Zu Ai Weiwei sagt Wen nichts. Nur zu Merkels Forderung nach besseren Arbeitsbedingungen für ausländische Journalisten in China hat er noch einen bemerkenswerten Satz parat: "Ich lade unsere Freunde aus den Reihen der Medien ein, öfter nach China zu kommen." Kein Freund aus den Reihen der Medien dürfte seit diesem Dienstag Tobias Schlegl sein.

Der Moderator des NDR-Satire-Magazins Extra3 springt am Ende der Pressekonferenz mit einer goldenen chinesischen Winkekatze in der Hand auf und will sie Wen als Geschenk überreichen. Am Winkearm hat die Extra3-Redaktion einen Knüppel befestigt. Wen wendet sich irritiert ab. Schlegl ruft hinterher: "Freie Fahrt für die Wirtschaft, wer braucht da noch Menschenrechte?"

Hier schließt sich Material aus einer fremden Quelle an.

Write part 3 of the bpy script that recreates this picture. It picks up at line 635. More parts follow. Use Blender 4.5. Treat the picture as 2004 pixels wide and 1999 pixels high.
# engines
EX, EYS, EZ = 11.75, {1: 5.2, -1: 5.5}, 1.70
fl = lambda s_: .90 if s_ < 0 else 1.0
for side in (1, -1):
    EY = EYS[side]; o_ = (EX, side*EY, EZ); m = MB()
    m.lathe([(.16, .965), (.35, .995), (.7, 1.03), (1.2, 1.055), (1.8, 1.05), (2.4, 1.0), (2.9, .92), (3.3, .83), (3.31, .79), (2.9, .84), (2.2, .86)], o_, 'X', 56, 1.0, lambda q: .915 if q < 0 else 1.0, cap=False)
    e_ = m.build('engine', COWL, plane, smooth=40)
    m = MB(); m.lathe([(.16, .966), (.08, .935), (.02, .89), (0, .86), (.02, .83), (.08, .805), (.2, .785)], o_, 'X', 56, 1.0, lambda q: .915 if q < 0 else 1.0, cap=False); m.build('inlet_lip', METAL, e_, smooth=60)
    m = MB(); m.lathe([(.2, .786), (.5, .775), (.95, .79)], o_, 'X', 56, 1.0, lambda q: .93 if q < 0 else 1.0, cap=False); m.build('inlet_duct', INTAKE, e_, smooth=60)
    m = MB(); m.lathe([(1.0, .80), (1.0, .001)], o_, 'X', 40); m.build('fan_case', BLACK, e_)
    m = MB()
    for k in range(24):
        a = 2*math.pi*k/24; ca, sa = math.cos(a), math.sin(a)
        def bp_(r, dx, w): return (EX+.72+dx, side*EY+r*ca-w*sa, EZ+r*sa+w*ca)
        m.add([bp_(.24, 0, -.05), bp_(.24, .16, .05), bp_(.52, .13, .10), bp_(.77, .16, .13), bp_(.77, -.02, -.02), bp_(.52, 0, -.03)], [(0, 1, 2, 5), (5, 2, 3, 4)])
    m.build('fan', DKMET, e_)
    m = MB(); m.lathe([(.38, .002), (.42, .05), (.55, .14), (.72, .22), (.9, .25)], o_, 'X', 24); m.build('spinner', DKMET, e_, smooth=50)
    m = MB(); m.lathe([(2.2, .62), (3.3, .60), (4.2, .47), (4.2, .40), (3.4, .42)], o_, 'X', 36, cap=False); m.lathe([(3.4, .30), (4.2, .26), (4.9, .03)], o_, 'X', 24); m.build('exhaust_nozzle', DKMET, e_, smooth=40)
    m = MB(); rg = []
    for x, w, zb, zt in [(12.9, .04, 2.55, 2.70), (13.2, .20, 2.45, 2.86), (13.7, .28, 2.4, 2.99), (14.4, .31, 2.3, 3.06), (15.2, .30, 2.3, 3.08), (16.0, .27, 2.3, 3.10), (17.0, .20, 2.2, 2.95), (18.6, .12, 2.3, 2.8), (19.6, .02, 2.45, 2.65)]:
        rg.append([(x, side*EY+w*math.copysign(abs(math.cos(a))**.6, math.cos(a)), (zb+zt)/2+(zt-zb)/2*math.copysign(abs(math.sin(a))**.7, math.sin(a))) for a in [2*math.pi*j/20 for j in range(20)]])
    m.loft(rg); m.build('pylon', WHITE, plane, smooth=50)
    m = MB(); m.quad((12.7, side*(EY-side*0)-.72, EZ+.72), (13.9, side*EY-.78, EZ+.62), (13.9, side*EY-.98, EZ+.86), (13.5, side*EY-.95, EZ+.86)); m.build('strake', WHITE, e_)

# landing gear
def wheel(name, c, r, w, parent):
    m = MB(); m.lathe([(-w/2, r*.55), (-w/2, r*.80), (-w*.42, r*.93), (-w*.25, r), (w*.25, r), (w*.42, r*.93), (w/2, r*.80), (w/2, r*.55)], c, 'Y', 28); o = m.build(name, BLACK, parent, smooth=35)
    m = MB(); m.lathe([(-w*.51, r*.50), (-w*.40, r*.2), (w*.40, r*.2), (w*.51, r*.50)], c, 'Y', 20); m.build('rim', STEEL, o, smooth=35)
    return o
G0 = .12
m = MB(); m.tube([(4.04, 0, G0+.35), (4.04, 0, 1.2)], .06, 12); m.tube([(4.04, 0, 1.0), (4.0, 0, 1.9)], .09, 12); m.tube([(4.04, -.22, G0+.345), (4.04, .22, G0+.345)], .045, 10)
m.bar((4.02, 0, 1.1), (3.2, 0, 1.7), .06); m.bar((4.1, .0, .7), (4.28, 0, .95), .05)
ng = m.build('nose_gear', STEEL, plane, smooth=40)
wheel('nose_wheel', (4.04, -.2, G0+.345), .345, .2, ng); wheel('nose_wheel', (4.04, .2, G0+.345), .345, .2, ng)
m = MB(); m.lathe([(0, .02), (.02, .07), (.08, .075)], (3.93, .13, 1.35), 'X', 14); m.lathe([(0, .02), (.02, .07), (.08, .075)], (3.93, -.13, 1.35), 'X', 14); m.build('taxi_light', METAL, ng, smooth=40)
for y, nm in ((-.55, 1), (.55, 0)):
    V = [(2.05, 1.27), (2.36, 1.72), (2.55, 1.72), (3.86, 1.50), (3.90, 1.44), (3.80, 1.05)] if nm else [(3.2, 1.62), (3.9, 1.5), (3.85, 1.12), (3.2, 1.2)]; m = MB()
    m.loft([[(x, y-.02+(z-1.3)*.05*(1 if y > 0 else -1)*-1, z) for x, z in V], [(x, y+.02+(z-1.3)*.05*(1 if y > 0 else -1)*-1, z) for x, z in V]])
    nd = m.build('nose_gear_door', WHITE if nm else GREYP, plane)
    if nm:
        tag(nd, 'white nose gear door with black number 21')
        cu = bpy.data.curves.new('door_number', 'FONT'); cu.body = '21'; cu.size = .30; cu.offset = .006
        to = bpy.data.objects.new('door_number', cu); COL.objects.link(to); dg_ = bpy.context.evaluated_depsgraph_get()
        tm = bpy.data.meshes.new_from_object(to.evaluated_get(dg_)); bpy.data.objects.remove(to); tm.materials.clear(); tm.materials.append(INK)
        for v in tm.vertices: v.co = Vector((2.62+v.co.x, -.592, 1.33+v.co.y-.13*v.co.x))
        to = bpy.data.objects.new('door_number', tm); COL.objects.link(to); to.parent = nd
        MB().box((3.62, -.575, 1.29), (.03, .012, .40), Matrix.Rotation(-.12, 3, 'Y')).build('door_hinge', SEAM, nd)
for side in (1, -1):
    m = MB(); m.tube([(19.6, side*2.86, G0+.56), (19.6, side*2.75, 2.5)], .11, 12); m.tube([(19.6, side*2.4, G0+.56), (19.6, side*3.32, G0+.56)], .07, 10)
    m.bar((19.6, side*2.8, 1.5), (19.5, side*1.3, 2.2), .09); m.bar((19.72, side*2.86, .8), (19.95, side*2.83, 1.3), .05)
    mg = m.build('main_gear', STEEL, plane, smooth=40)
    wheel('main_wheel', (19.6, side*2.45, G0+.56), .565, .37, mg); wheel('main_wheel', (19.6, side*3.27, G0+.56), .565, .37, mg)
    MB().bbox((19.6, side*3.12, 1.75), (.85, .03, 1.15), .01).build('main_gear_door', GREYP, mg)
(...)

Jeweils zwei Fragen wurden den deutschen und chinesischen Pressevertretern zugeteilt. Die Fragen aus dem chinesischen Pressekorps stammen erwartungsgemäß aus der Kategorie der "Wie ist das Wetter?"-Fragen. Doch die Deutschen sind kaum besser. Der eine fragt nach den Wirtschaftsbeziehungen, der andere nach Chinas Verhältnis zur Libyen-Resolution. Es konnte der Eindruck entstehen, Wen werde hofiert. Schlegl jedenfalls hat das mit seinem Auftritt etwas geradegerückt.

Von Mitgliedern der chinesischen Delegation musste er sich hinterher anraunzen lassen: "Who are you?", "Wer sind Sie eigentlich?"